By Philip Roth
1994
400 pgs.
Published by Vintage International
#16 on the NY Times "Best American Works of the Last 25 Years."
Roth is one of the few critically successful writers who has seen it neccessary to acknowledge his own celebrity in his writing. Considering the style of his contemporaries (Pynchon, Updike, McCarthy and Delillo), that should not be taken as a criticism: Roth, after all, is the only of that club to write vaguely metafictional works. Updike may include autobiographical touches, but Roth likes to go whole hog; often making his own narrators successful writers with old sexual perks; it's not going to require Eames and Goren to make the leap. In Shylock he takes it even further, giving the reader two Philip Roth's to deal with, and although it's clear who the fictional imposter is, we read knowing that in reality, both Roths are false creations of the actual Roth. (The temptation to resort to the old "But are they?" is nearly inescapable.) Whether Shylock is to any reader's taste as fiction is more of a personal question--the book, while readable and mildly entertaining, is more like an extended anaylsis of both how good of a writer he is (which most people who haven't read him already assume) and how much of a jerk he probably is (which most people who have read his books already assume).
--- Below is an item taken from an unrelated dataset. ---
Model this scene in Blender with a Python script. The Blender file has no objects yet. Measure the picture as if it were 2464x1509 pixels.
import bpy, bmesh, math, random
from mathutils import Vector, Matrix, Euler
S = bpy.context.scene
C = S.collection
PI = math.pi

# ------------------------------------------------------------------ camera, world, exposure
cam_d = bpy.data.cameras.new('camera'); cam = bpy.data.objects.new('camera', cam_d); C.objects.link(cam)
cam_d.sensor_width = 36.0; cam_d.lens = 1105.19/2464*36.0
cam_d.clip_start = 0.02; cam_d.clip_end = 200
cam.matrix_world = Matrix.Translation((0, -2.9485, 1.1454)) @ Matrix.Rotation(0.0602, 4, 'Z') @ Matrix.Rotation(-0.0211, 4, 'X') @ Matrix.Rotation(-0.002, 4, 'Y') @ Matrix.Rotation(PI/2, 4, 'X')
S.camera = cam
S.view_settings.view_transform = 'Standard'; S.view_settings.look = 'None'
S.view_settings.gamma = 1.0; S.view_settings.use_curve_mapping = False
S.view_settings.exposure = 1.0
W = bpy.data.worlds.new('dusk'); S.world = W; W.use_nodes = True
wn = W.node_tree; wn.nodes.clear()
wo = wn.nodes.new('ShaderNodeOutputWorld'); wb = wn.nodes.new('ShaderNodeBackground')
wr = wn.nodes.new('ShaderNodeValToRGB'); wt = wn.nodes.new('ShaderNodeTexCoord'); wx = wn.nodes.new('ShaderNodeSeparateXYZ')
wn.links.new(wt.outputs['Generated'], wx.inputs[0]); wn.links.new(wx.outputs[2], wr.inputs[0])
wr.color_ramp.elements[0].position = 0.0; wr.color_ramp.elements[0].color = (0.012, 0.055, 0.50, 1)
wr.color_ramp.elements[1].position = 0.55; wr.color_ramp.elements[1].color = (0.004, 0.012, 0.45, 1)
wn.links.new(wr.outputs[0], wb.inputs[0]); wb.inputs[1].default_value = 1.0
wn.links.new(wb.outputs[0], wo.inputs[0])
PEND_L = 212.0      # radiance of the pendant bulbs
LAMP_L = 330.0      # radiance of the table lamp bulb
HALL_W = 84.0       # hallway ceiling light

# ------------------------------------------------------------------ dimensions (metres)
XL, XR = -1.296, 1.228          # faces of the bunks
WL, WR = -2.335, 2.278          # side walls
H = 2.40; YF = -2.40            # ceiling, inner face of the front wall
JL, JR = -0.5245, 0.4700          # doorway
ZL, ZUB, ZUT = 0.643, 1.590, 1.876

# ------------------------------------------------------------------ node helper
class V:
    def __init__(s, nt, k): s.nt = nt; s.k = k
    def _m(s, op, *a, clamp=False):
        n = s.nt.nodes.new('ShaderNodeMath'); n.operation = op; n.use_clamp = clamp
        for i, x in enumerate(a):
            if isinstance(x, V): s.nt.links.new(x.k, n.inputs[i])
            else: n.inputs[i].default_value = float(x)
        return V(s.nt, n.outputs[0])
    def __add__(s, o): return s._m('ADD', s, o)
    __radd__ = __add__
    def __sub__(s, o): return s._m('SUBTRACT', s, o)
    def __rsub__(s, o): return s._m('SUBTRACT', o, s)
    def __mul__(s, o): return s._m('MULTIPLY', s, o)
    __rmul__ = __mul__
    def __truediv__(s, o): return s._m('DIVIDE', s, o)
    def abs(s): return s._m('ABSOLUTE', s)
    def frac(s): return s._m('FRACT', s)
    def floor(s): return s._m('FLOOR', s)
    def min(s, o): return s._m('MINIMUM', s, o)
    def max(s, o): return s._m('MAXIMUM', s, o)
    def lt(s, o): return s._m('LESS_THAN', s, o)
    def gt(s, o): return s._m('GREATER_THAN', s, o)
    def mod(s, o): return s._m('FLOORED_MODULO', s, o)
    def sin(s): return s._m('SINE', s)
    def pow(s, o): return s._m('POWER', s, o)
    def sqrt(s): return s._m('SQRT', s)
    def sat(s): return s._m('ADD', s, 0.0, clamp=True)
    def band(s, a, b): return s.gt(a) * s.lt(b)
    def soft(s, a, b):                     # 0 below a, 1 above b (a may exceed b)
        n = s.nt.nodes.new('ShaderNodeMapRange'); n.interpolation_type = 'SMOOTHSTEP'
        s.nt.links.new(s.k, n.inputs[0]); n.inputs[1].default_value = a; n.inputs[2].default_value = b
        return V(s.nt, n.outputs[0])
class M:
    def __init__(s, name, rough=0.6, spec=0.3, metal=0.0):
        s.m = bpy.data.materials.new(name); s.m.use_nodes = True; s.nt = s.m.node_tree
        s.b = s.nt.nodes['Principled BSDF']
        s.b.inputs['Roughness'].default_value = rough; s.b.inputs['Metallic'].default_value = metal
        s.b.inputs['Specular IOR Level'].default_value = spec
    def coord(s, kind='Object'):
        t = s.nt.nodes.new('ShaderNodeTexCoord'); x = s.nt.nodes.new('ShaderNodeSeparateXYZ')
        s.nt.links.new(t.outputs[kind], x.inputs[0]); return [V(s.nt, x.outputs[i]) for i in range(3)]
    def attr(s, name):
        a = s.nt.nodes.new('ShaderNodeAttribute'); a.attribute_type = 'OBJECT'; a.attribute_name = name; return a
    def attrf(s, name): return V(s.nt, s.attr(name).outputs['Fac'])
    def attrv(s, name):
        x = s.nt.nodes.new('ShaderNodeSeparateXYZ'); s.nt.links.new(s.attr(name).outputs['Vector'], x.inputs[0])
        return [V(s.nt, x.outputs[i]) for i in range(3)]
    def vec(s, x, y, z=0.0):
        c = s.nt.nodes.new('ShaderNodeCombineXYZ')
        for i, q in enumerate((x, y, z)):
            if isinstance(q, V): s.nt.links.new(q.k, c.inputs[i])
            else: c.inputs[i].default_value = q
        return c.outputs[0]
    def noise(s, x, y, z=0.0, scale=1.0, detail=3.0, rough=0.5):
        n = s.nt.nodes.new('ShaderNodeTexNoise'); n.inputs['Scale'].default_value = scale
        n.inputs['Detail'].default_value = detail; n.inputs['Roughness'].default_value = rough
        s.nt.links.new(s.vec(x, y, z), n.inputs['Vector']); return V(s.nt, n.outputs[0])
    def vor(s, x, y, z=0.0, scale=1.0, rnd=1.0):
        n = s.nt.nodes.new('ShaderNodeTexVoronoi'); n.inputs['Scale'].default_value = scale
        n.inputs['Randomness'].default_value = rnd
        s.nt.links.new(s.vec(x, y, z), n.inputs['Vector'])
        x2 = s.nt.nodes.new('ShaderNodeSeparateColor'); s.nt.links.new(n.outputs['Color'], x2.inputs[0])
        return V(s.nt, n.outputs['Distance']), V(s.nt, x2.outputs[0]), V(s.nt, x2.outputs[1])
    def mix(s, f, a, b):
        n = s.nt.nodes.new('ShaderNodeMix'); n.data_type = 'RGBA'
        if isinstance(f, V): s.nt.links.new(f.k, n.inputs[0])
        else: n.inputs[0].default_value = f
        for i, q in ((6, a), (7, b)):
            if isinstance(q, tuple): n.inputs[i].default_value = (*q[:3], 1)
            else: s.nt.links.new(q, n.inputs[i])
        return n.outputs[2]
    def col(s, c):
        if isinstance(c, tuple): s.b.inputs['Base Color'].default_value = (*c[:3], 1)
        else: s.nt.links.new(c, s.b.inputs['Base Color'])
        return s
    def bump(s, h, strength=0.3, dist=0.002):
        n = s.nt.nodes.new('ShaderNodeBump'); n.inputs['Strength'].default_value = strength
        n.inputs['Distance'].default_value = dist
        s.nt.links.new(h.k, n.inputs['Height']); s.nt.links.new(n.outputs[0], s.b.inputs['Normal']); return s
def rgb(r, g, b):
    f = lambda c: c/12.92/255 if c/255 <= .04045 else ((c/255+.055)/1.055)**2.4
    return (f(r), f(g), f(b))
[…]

Shylock actually spends so much time dodging an actual plot that by the close, when Roth resorts to the always obnoxious trick of using an epilogue to tell the reader about a "secret, unpublished" chapter, we've spent so much time in his head that it's almost a relief not to have to experience his main character actually do something.
It's not to say that the book is bad--if anything, it plays to Roth's strengths as a writer: decisive satire and anaylsis of American Judaism (with a bit of Zionism thrown in) and an almost sociopathic ability to explicate his own mind. While the political aspects of the book might lead some readers to an interest in Israel, the book is more striking as a portrayal of an intelligent man who, without fully understanding himself, is intent upon explaining his own mind as much as possible. Whether one finds that fascinating is a question most readers can already answer, and, as is often the case with Roth; most probably already have.